The only structure vaguely
recognizable today on the 1633 Stopendael map (left) of
the port of Naples is the large Maschio
Angioino (in the upper left quadrant of the map),
the fortress at the main entrance to the modern port.
The upper-right
quadrant shows a small inlet, the porticciuolo
(little port); on the right side of that tiny port and
accessible from the water on two sides is the small
church of Santa Maria di Portosalvo (Safe Haven), built
in 1534. For many years it was the traditional church
for Neapolitan seafarers. The little port no longer
exists; the church, however, does. Barely.
Santa Maria di Portosalvo (photo,
right) stood vigil over the sailors' quarter of
the city, a part of Naples that has disappeared,
overwhelmed by years of urban development and
devastation of war and subsequent rebuilding. What is
now via Marina —the broad east-west road that
runs the length of the modern port— was not even there
until the Risanamento,
the massive rebuilding of the city between 1885 and
1915. Before that, you
zigged and zagged your way along the piers and docks as
you moved east along the coast. The Risanamento
did not fill in the small port (see map below), but it
did build the new port facilities quite a ways out from
the old water line and did unroll the new via Marina between
the church and port. Subsequent port expansion in the
1930s filled in the tiny port, and after WW2
extended the modern port facilities even further out
into the water. Santa Maria di Portosalvo is now about
150 yards from the water's edge. Starkly amputated from
the port, it is closed and abandoned, a 16th-century
island in a sea of modern traffic and architecture—a
ruined reminder of another age.
This 1909 Baedeker's map
of the port
area shows the small harbor still there after
the Risanamento,
although it is no longer
accessible from the sea
The original church on the site was
built at the behest of one Bernardino Belladonna to
thank the Virgin for saving him from pirates and
shipwrecks. It was modified over the course of the next
two centuries to contain art and design typical of the
Neapolitan baroque, including the painting of la Gloria della Vergine by
Batistello Caracciolo, marine scenes done in
mother-of-pearl and majolica tile, and the inlaid marble
balustrade of the presbytery.The prominent dome is of
majolica tile.
The
church was rebuilt in the 1880s to repair earthquake
damage, and the small port was eventually filled in by
the intense port restructuring of the 1930s (which
included the huge main passenger terminal from 1936).
That closed even the passage from the church by bridge
over the main street to the area of the Immacolatella,
the old customs station. Santa Maria di Portosalvo now
sits bizarrely on a traffic island that is the branching
point for the two arms of a letter Y, via Colombo and
via De Gaspari, as they move west into the city. The
long leg of the Y is via Marina, running east along the
port. The church is kept company by another relic that
goes totally unnoticed these days—a spire mounted by a
cross (photo, below), put in place in 1799 by the
Bourbons to mark their retaking of the kingdom of Naples
from the forces of the short-lived Neapolitan Republic.

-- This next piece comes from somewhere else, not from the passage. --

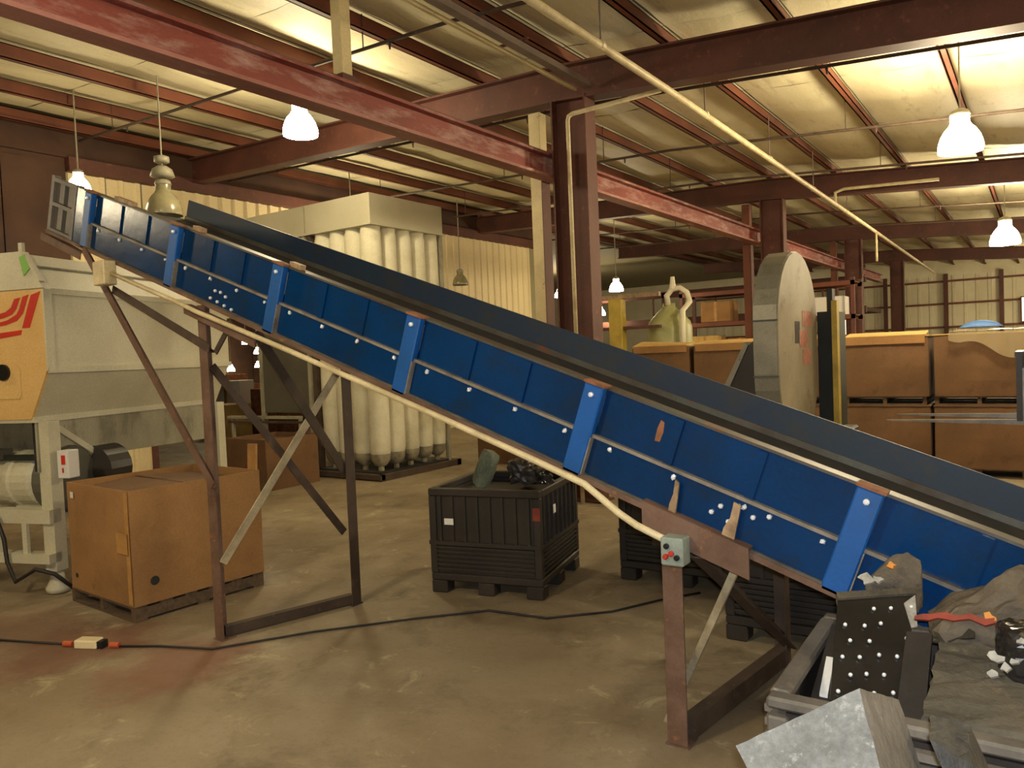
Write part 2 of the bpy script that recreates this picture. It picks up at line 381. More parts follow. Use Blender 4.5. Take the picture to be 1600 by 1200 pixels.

Thus, Santa Maria di Portosalvo escaped
the urban renewal of the Risanamento, the bombs
of WW2, and even the building boom of the 1950s and 60s,
dedicated to tearing down everything that wasn't a
cracker box so they could build new cracker boxes. It
has not, however, escaped the theft of a number of works
of art nor civic indifference. Yet, if reports are to be
believed, restoration may be in the works. An
organization known as IPSEMA (Istituto Previdenza
Settore Marittimo), directly concerned with the welfare
of members of the civilian maritime fleet, has presented
a proposal to restore the church. Also, a nearby high
school has apparently "adopted" the church as part a
local civic initiative that encourages good-hearted
school kids toinvade and fix up old monuments. They have
done splendid work in the past. The equation becomes
more complicated, perhaps encouragingly so, with the
recent announcement by the city of a plan to redo all (!) of via
Marina, running from the church down to the end of the
industrial port, two miles to the east. The plan
includes moving the tram tracks, creating a decent
pedestrian walkway, and, generally, doing whatever else
needs to be done in order to restore a severely blighted
section of town. Restoring this tiny church, a jewel of
Neapolitan history, would fit in with those plans. So
would redigging that small harbor, but first things
first.
update: (November
2007)
Plans to restore Santa Maria di Portosalvo have been approved over an alternate plan that would have demolished the church so a port-side traffic tunnel could be built. The church will become a "stella maris" ("star of the sea") —that is, a church/cultural center like the ones in other large Italian ports such as Genoa, Cagliari, Catania, Livorno, Messina, Palermo, Taranto, Venice, as well as in over a dozen other smaller ports. The umbrella organization now responsible for preparing Santa Maria di Portosalvo is the Migrantis Foundation, founded in 1987 by the Italian Episcopal Conference with the aim of providing for the spiritual needs of the sailors and fishermen in the some 40,000 Italian families that derive their living directly from the sea as well as the approximately 2 million foreign merchant seaman that navigate in Italian waters each year.